Sharpen Your Skills Beforehand
If you haven’t fished in months, spend fifteen minutes practicing your cast in the backyard. It sounds unnecessary but muscle memory fades faster than you’d expect and the first cast on the water shouldn’t be your warmup cast. Work through your knots too — tie a few Palomars and Improved Clinches before the trip so your fingers remember what they’re doing.
I’ve started drilling knots while watching TV in the evenings before a trip. Takes five minutes and means I’m not fumbling with cold fingers at the water’s edge in the dark at 5:30 AM.

Safety
Tell someone where you’re going and when you expect to be back. This is especially important for solo trips to remote water. A quick text with GPS coordinates or just the lake name and planned return time could matter if something goes wrong.
Wear a life jacket on the water. This is non-negotiable from a boat and a reasonable precaution when wading. Even strong swimmers in cold water experience cold shock and lose muscle function faster than they expect. The PFD stays on.
Check weather before you go, not as you’re leaving. A storm building in the afternoon is something to know about at 5 AM, not when you’re already a mile offshore on a kayak.

Take Care of the Resource
Wet your hands before handling any fish you’re releasing. Use barbless hooks or crimp the barb — releases are faster and fish recovery is better. Keep the fish in the water as much as possible during hook removal.

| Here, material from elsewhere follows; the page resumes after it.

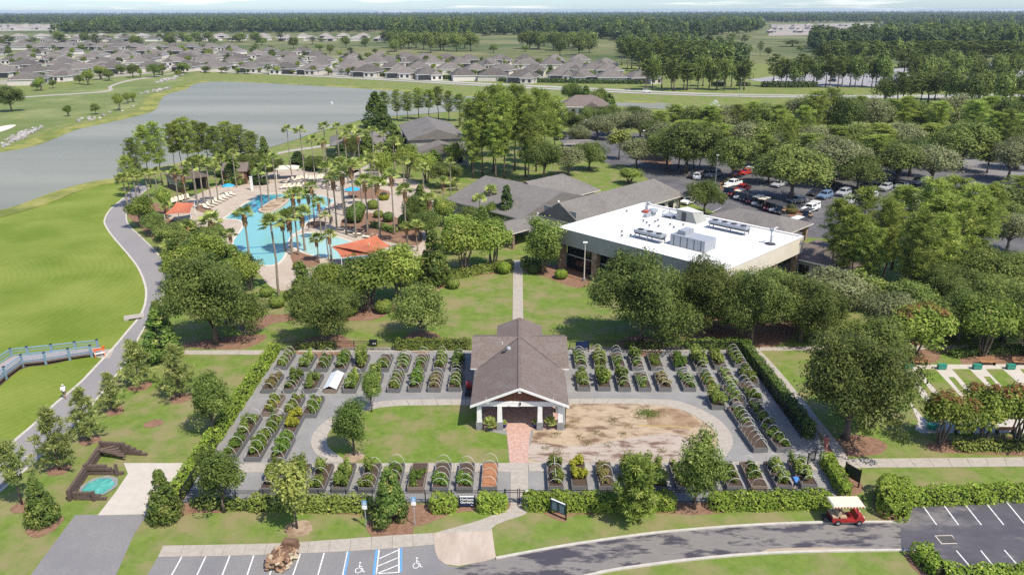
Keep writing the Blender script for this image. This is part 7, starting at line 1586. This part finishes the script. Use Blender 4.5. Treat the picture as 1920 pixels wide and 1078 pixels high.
m_sail = mat('coral_shade_cloth', (.40, .125, .07), (.46, .16, .09), .8, .8, .1, world=False)
def sail(corners, lab, sag=.35, n=9):
    """four-cornered cloth, sagging between its masts"""
    c = [P(x, y, z) for x, y, z in corners]; o0 = np.mean(c, 0); o0[2] = 0; v = []; f = []
    for i in range(n):
        for j in range(n):
            s, t = i / (n - 1), j / (n - 1); e = 1 - .10 * (4 * t * (1 - t)) ; s_ = .5 + (s - .5) * e; e2 = 1 - .10 * (4 * s * (1 - s)); t_ = .5 + (t - .5) * e2
            q = (c[0] * (1 - s_) + c[1] * s_) * (1 - t_) + (c[3] * (1 - s_) + c[2] * s_) * t_; q = q - [0, 0, sag * 16 * s * (1 - s) * t * (1 - t)]
            v.append(q - o0)
    for i in range(n - 1):
        for j in range(n - 1): f.append((i * n + j, (i + 1) * n + j, (i + 1) * n + j + 1, i * n + j + 1))
    o = thing('shade_sail', lab, 'shade sail', tuple(o0)); MB().add(v, f, m_sail).obj('cloth', o, True)
    for q in c: q = q - o0; MB().tube([(q[0], q[1], 0), (q[0], q[1], q[2] + .15)], .07, m_white, 6).obj('mast', o)
sail([(621, 462, 2.8), (707, 441, 4.3), (733, 461, 2.8), (700, 477, 3.6)], 'coral shade sail over the splash pool, rear peak'); sail([(621, 463, 2.7), (692, 457, 3.4), (700, 478, 3.5), (640, 484, 2.6)], 'coral shade sail over the splash pool, front part')
sail([(308, 403, 2.6), (331, 379, 3.6), (364, 380, 2.8), (357, 400, 3.2)], 'smaller coral shade sail left of the lap lanes')
# pergola at the top of the pool
p = P(540, 335); o = thing('pergola', 'cream canvas pergola behind the top of the pool', 'pergola', (p[0], p[1], .03), .2)
for x in (-2.6, 2.6):
    for y in (-1.6, 1.6): MB().box((x, y, 1.35), (.2, .2, 2.7), m_stucco).obj('post', o)
mb = MB(); gable_x(mb, -3, 3, -2, 2, 3.4, 2.75, mat('cream_canvas', (.55, .50, .40), (.60, .55, .46), 2, .8, .2, world=False), .1, 1.2, 1.2); mb.obj('canopy', o)
for x, y, l in ((361, 0, ''),): pass
for x, y, h, lab in ((473, 357, 3.2, 'white pillar at the top left of the pool'),): p = P(x, y); tag(MB().box((0, 0, h / 2), (.5, .5, h), m_white).box((0, 0, h + .05), (.65, .65, .1), m_white).obj('pillar', None, loc=(p[0], p[1], .03)), lab, 'pillar')
PALMS = [(523, 552, 410, 44, 0), (467, 478, 393, 38, 1), (436, 476, 434, 26, 1), (402, 462, 404, 42, 1), (572, 470, 392, 40, 1), (548, 478, 398, 44, 1), (535, 472, 402, 38, 1), (560, 478, 358, 34, 1), (597, 492, 442, 26, 1), (621, 488, 436, 28, 1), (618, 500, 400, 20, 0), (604, 452, 375, 26, 1), (563, 405, 356, 30, 1), (582, 412, 360, 28, 1), (590, 420, 344, 26, 1),
         (548, 338, 238, 20, 0), (573, 352, 240, 24, 0), (592, 352, 258, 22, 0), (617, 352, 232, 24, 0), (640, 352, 234, 22, 0), (612, 355, 262, 20, 1), (505, 382, 304, 26, 0), (520, 377, 290, 24, 0), (492, 394, 318, 24, 0),
         (632, 432, 328, 34, 1), (650, 440, 318, 36, 1), (668, 446, 304, 36, 1), (690, 442, 332, 34, 1), (713, 448, 336, 36, 1), (740, 440, 322, 32, 1), (680, 402, 300, 26, 0), (700, 390, 296, 26, 0), (620, 420, 310, 32, 0), (645, 405, 300, 30, 0), (764, 460, 350, 32, 1), (764, 470, 420, 26, 1), (783, 472, 418, 28, 1), (807, 432, 368, 34, 1), (832, 404, 336, 26, 1), (795, 362, 310, 24, 0), (758, 352, 298, 26, 0), (740, 322, 262, 26, 0), (710, 330, 290, 26, 1), (715, 325, 272, 24, 0), (698, 335, 285, 28, 1), (845, 368, 300, 22, 0), (855, 358, 338, 22, 0), (921, 410, 352, 26, 0), (900, 440, 368, 26, 0), (722, 300, 248, 22, 0), (660, 300, 238, 26, 0), (705, 352, 240, 22, 0), (677, 340, 248, 24, 1), (653, 345, 252, 24, 1),
         (338, 395, 318, 26, 1), (352, 392, 322, 26, 1), (372, 392, 300, 30, 0), (385, 390, 296, 32, 0), (398, 388, 302, 28, 0), (410, 380, 308, 26, 0), (420, 352, 294, 26, 0), (444, 352, 284, 22, 0), (368, 372, 310, 26, 0), (240, 392, 330, 30, 0), (258, 385, 322, 28, 0), (280, 378, 320, 26, 0), (298, 372, 318, 24, 0), (325, 500, 455, 36, 1), (340, 492, 476, 28, 1), (315, 410, 382, 24, 1), (348, 388, 345, 22, 1), (357, 460, 420, 30, 1), (1112, 195, 184, 12, 0), (1080, 200, 190, 12, 0)]
PALMS.sort()
for i, (x, yb, yt, w_, sk) in enumerate(PALMS): palm(x, yb, yt, w_ * 1.18, f'tall fan palm around the pool, {ordinal(i + 1)} from the left', 'fan palms around the pool', bool(sk), 18 if w_ > 25 else 15)
# ------------------------------------------------------------------ lamp poles, fountain, shore rocks
for x, yb, yt, lab in ((1095, 527, 456, 'white lamp pole at the glazed front of the white-roofed hall'), (1341, 345, 292, 'grey lamp pole in the car park left of the island oak'), (1098, 262, 226, 'thin lamp pole in front of the clubhouse'), (1205, 288, 246, 'thin lamp pole by the entrance drive'), (1387, 182, 148, 'lamp pole on the boulevard verge')):
    p = P(x, yb); h = hgt(x, yb, yt); o = thing('lamp_pole', lab, 'lamp post', (p[0], p[1], 0)); MB().tube([(0, 0, 0), (0, 0, h)], [.10, .06], m_stucco if 'white' in lab[:6] else m_steel, 8).obj('pole', o); MB().box((0, 0, h + .12), (.7, .35, .18), m_white).obj('head', o); MB().lathe([(.25, 0), (.25, .5)], m_stone, 8).obj('base', o)
def fountain(x, y, h, lab):
    p = P(x, y); o = thing('lake_fountain', lab, 'fountain', (p[0], p[1], .1)); N = 260; t = rng.uniform(0, 1, N); a = rng.uniform(0, 6.28, N); r = t * h * .75
    pos = np.stack([r * np.cos(a), r * np.sin(a), h * 4 * (t * .5 + .5) * (1 - (t * .5 + .5)) + rng.normal(size=N) * .1], 1); pos[:, 2] = np.clip(pos[:, 2], .05, None)
    me = leaf_mesh('spray', pos, rng.normal(size=(N, 3)), .16, .6, rng.random(N), mat('white_spray', (.8, .82, .84), None, 1, .6, .3)); s = place('spray', me, o); s['kind'] = 'stuff'; MB().lathe([(.4, 0), (.5, .15), (.2, .25)], m_steeld, 10).obj('float', o)
fountain(622, 196, .9, 'spraying fountain near the right end of the lake'); fountain(1340, 205, 3.5, 'tall white fountain in the hidden pond before the boulevard')
m_rock = mat('pale_rock', (.25, .235, .22), (.37, .35, .325), .8, .9, .2, world=False, rnd=.2)
RK = []
for _ in range(4):
    bm = bmesh.new(); bmesh.ops.create_icosphere(bm, subdivisions=1, radius=1)
    for v_ in bm.verts: v_.co *= float(rng.uniform(.7, 1.2)); v_.co.z *= .7
    me = bpy.data.meshes.new('shore_rock'); bm.to_mesh(me); bm.free(); me.materials.append(m_rock); RK.append(me)
def rocks(poly, n, phrase, s=.9):
    q = [np.array(p, float) for p in poly]; pts = []
    while len(pts) < n:
        w = rng.dirichlet(np.ones(len(q)) * .7); x, y = sum(a * b for a, b in zip(w, q)); pts.append((x, y))
    pts.sort()
    for i, (x, y) in enumerate(pts):
        p = P(x, y); o = place('shore_rock', RK[rng.integers(4)], None, (p[0], p[1], .15), rng.uniform(0, 6), (s * rng.uniform(.6, 1.5), s * rng.uniform(.6, 1.3), s * rng.uniform(.6, 1.2))); tag(o, f'pale riprap boulder {phrase}', 'rock', 'riprap ' + phrase)
rocks([(0, 268), (0, 280), (45, 262), (80, 240), (85, 236), (40, 245)], 120, 'in the rock bank at the left edge of the lake', .75); rocks([(288, 158), (330, 150), (345, 140), (300, 150)], 45, 'on the upper rock bank across the lake', 1.1); rocks([(262, 178), (300, 172), (330, 163), (280, 170)], 40, 'on the lower rock bank across the lake', .9); rocks([(105, 235), (160, 232), (245, 205), (262, 195)], 14, 'scattered along the far shore', .9)

# ================================================================== FAR WOODS (one mass each) AND HAZE
pc = bpy.data.collections.new('wood_tree_kinds')
def low_tree(nm, k, n, rx, rz, zc, m, size):
    cen = blob_centres(k, rx, rz, zc, .4); me = clumps(cen, 2.2, n, size, np.array([0, 0, zc - 2]), m, nm, .7, .4, 1, .25)
    o = bpy.data.objects.new(nm, me); pc.objects.link(o); return o
for i in range(3): low_tree('wood_tree', 30, 14, 5.4, 5.2 + i * .8, 5.6 + i, lm_fol, .95)
low_tree('wood_pine', 26, 14, 3.6, 7.5, 8.5, lm_fpine, .9)
def wood(name, label, polys, spacing_px, smin=.8, smax=1.3, rows=None, cap=22000):
    pts = []
    for poly in polys:
        q = np.array(poly, float); x0, x1, y0, y1 = q[:, 0].min(), q[:, 0].max(), q[:, 1].min(), q[:, 1].max()
        n = int((x1 - x0) * (y1 - y0) / (spacing_px[0] * spacing_px[1])); X = rng.uniform(x0, x1, n); Y = rng.uniform(y0, y1, n)
        ins = np.zeros(n, bool); j = len(q) - 1
        for i in range(len(q)):
            c = ((q[i, 1] > Y) != (q[j, 1] > Y)); dy_ = q[j, 1] - q[i, 1]; dy_ = dy_ if abs(dy_) > 1e-9 else 1e-9; xx = (q[j, 0] - q[i, 0]) * (Y - q[i, 1]) / dy_ + q[i, 0]
            ins ^= c & (X < xx); j = i
        pts += [P(a, b) for a, b in zip(X[ins], Y[ins])]
    pts = np.array(pts)[:cap]; pts = pts[pts[:, 1] < 15500]
    me = bpy.data.meshes.new(name); me.from_pydata([tuple(p) for p in pts], [], [])
    n = len(pts); sc = me.attributes.new('size', 'FLOAT', 'POINT'); sc.data.foreach_set('value', rng.uniform(smin, smax, n).astype(np.float32))
    rt = me.attributes.new('turn', 'FLOAT', 'POINT'); rt.data.foreach_set('value', rng.uniform(0, 6.28, n).astype(np.float32))
    o = place(name, me); tag(o, label, 'wood', None, 'stuff'); md = o.modifiers.new('scatter', 'NODES'); ng = bpy.data.node_groups.new('scatter', 'GeometryNodeTree'); md.node_group = ng
    ng.interface.new_socket('Geometry', in_out='INPUT', socket_type='NodeSocketGeometry'); ng.interface.new_socket('Geometry', in_out='OUTPUT', socket_type='NodeSocketGeometry')
    N_, L_ = ng.nodes, ng.links; gi = N_.new('NodeGroupInput'); go = N_.new('NodeGroupOutput'); mp = N_.new('GeometryNodeMeshToPoints'); ip = N_.new('GeometryNodeInstanceOnPoints'); ci = N_.new('GeometryNodeCollectionInfo')
    ci.inputs['Collection'].default_value = pc; ci.inputs['Separate Children'].default_value = True; ci.inputs['Reset Children'].default_value = True; ip.inputs['Pick Instance'].default_value = True
    a1 = N_.new('GeometryNodeInputNamedAttribute'); a1.data_type = 'FLOAT'; a1.inputs[0].default_value = 'size'; a2 = N_.new('GeometryNodeInputNamedAttribute'); a2.data_type = 'FLOAT'; a2.inputs[0].default_value = 'turn'
    cx = N_.new('ShaderNodeCombineXYZ'); e2 = N_.new('FunctionNodeEulerToRotation')
    L_.new(gi.outputs[0], mp.inputs[0]); L_.new(mp.outputs[0], ip.inputs['Points']); L_.new(ci.outputs[0], ip.inputs['Instance']); L_.new(a1.outputs[0], ip.inputs['Scale']); L_.new(a2.outputs[0], cx.inputs[2]); L_.new(cx.outputs[0], e2.inputs[0]); L_.new(e2.outputs[0], ip.inputs['Rotation']); L_.new(ip.outputs[0], go.inputs[0])
    return o
wood('horizon_wood', 'endless dark wood stretching to the horizon', [[(-60, 22.5), (1980, 22.5), (1980, 42), (1440, 43), (1430, 38), (-60, 46)]], (2.6, .95), .6, 1.7)
wood('left_wood', 'dark wood behind the far houses on the left and centre', [[(85, 64), (400, 62), (640, 62), (760, 60), (1000, 54), (1180, 40), (600, 40), (180, 44), (180, 56)]], (3.4, 1.3), .6, 1.75)
wood('middle_wood', 'tall dark wood in the middle distance right of centre', [[(1000, 66), (1200, 80), (1330, 70), (1420, 62), (1435, 52), (1420, 42), (1200, 40), (1050, 50)], [(720, 78), (860, 70), (1000, 66), (1000, 54), (740, 62)]], (5.0, 2.0), .7, 1.8)
wood('plantation_wood', 'pine plantation beyond the house estate', [[(1160, 100), (1200, 125), (1330, 140), (1400, 128), (1330, 92), (1240, 76), (1165, 80)]], (9, 4.5), .9, 1.2)
wood('right_wood', 'broad wood beyond the parkway on the right', [[(1520, 100), (1700, 96), (1800, 100), (1990, 104), (1990, 66), (1800, 60), (1600, 76), (1520, 82)], [(1640, 50), (1800, 62), (1990, 62), (1990, 46), (1700, 42)]], (6, 2.6), .6, 1.6)
for x, y, h, lab in ((388, 27, 40, 'left'), (416, 27, 45, 'right')):
    p = P(x, 24); tag(MB().lathe([(6, 0), (5, 30), (14, 38), (14, 48), (3, 54)], m_white, 10).obj('water_tower', None, loc=(p[0], p[1] * .9, 0)), f'tiny white water tower on the horizon, {lab} one of two', 'water tower')
HAZE = True
if HAZE:
    hz = MB().box((0, 8200, 24.5), (33000, 17000, 51), None); hz.mats = []
    me = bpy.data.meshes.new('haze'); me.from_pydata(hz.v, [], hz.f); me.update()
    mh = bpy.data.materials.new('haze_air'); mh.use_nodes = True; n_ = mh.node_tree.nodes; n_.clear(); out = n_.new('ShaderNodeOutputMaterial'); vol = n_.new('ShaderNodeVolumePrincipled')
    vol.inputs['Density'].default_value = .00006; vol.inputs['Color'].default_value = (.70, .84, 1.0, 1); vol.inputs['Anisotropy'].default_value = .1
    mh.node_tree.links.new(vol.outputs[0], out.inputs['Volume']); me.materials.append(mh)
    o = place('haze', me); tag(o, 'faint bluish summer haze in the air over the whole scene', 'haze', None, 'stuff')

If you’re taking a photo, have the camera ready before you lift the fish.
Pack out everything you bring in. Discarded fishing line is a serious hazard to birds and wildlife and it doesn’t break down. Most boat ramps have line recycling tubes — use them. Leaving a spot cleaner than you found it is just how this should work.

A Few Last Things
Be adaptable. What you planned to throw might not work on the day. Bring enough variety to pivot — a couple of different lure types, natural and artificial bait options. The ability to change your plan when conditions demand it is often the difference between a good day and a slow one.
Respect the other anglers out there. Give people space. Don’t crowd a productive spot someone else has been working. The water is big enough and the goodwill of a fishing community is worth more than any single spot.